• Requirements:
Copy the lines of the data below exactly, starting at the first and stopping after the line that contains "scene.camera = cam"; include no pictures.

• Collected material:
--- start ---

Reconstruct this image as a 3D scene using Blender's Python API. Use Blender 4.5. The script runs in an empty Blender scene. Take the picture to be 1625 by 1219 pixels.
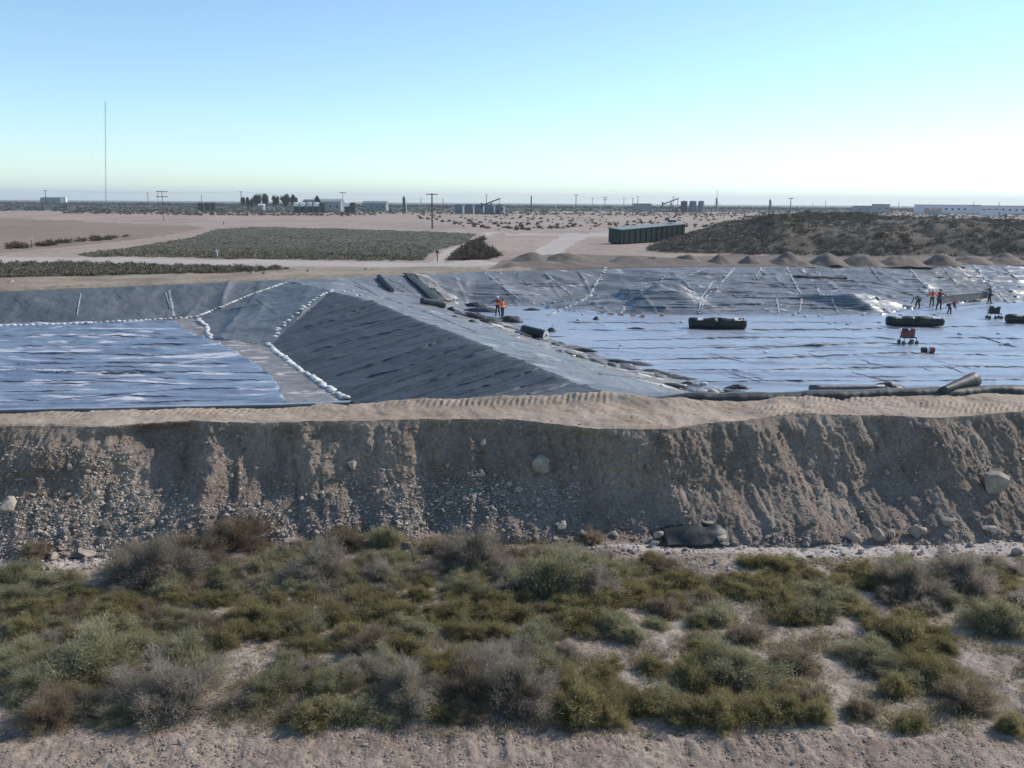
import bpy, math, random
import numpy as np
from mathutils import Vector, Matrix
from mathutils.bvhtree import BVHTree
from mathutils.geometry import delaunay_2d_cdt
R = math.radians
scene = bpy.context.scene
C = scene.collection

# ------------------------------------------------------------------ camera, world, sun, exposure
F = 1400.0; CX, CY = 812.5, 609.5; CAMZ = 10.0
PITCH = math.atan(287.75 / F); ROLL = R(0.405)
_r0 = np.array([1.0, 0, 0]); _u0 = np.array([0, math.sin(PITCH), math.cos(PITCH)]); FW = np.array([0, math.cos(PITCH), -math.sin(PITCH)])
RT = _r0 * math.cos(ROLL) + _u0 * math.sin(ROLL)
UP = -_r0 * math.sin(ROLL) + _u0 * math.cos(ROLL)
cam_d = bpy.data.cameras.new('camera'); cam = bpy.data.objects.new('camera', cam_d); C.objects.link(cam)
cam_d.sensor_fit = 'HORIZONTAL'; cam_d.angle = 2 * math.atan(812.5 / F)
cam_d.clip_start = 0.5; cam_d.clip_end = 40000
M = Matrix.Identity(4)
for i in range(3):
    M[i][0] = RT[i]; M[i][1] = UP[i]; M[i][2] = -FW[i]
M[2][3] = CAMZ
cam.matrix_world = M
scene.camera = cam

SUN_AZ, SUN_EL = R(62), R(34)
S = Vector((math.sin(SUN_AZ) * math.cos(SUN_EL), math.cos(SUN_AZ) * math.cos(SUN_EL), math.sin(SUN_EL)))
world = bpy.data.worlds.new('World'); scene.world = world; world.use_nodes = True
wn = world.node_tree.nodes; wl = world.node_tree.links
bg = wn['Background']; sky = wn.new('ShaderNodeTexSky'); sky.sky_type = 'NISHITA'; sky.sun_disc = False
sky.sun_elevation = SUN_EL; sky.sun_rotation = SUN_AZ
sky.altitude = 900; sky.air_density = 1.0; sky.dust_density = 0.15; sky.ozone_density = 1.0
bg.inputs[1].default_value = 0.128
tint = wn.new('ShaderNodeVectorMath'); tint.operation = 'MULTIPLY'; tint.inputs[1].default_value = (.85, 1.0, 1.06)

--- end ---

• Exercise solution:
Reconstruct this image as a 3D scene using Blender's Python API. Use Blender 4.5. The script runs in an empty Blender scene. Take the picture to be 1625 by 1219 pixels.
import bpy, math, random
import numpy as np
from mathutils import Vector, Matrix
from mathutils.bvhtree import BVHTree
from mathutils.geometry import delaunay_2d_cdt
R = math.radians
scene = bpy.context.scene
C = scene.collection

# ------------------------------------------------------------------ camera, world, sun, exposure
F = 1400.0; CX, CY = 812.5, 609.5; CAMZ = 10.0
PITCH = math.atan(287.75 / F); ROLL = R(0.405)
_r0 = np.array([1.0, 0, 0]); _u0 = np.array([0, math.sin(PITCH), math.cos(PITCH)]); FW = np.array([0, math.cos(PITCH), -math.sin(PITCH)])
RT = _r0 * math.cos(ROLL) + _u0 * math.sin(ROLL)
UP = -_r0 * math.sin(ROLL) + _u0 * math.cos(ROLL)
cam_d = bpy.data.cameras.new('camera'); cam = bpy.data.objects.new('camera', cam_d); C.objects.link(cam)
cam_d.sensor_fit = 'HORIZONTAL'; cam_d.angle = 2 * math.atan(812.5 / F)
cam_d.clip_start = 0.5; cam_d.clip_end = 40000
M = Matrix.Identity(4)
for i in range(3):
    M[i][0] = RT[i]; M[i][1] = UP[i]; M[i][2] = -FW[i]
M[2][3] = CAMZ
cam.matrix_world = M
scene.camera = cam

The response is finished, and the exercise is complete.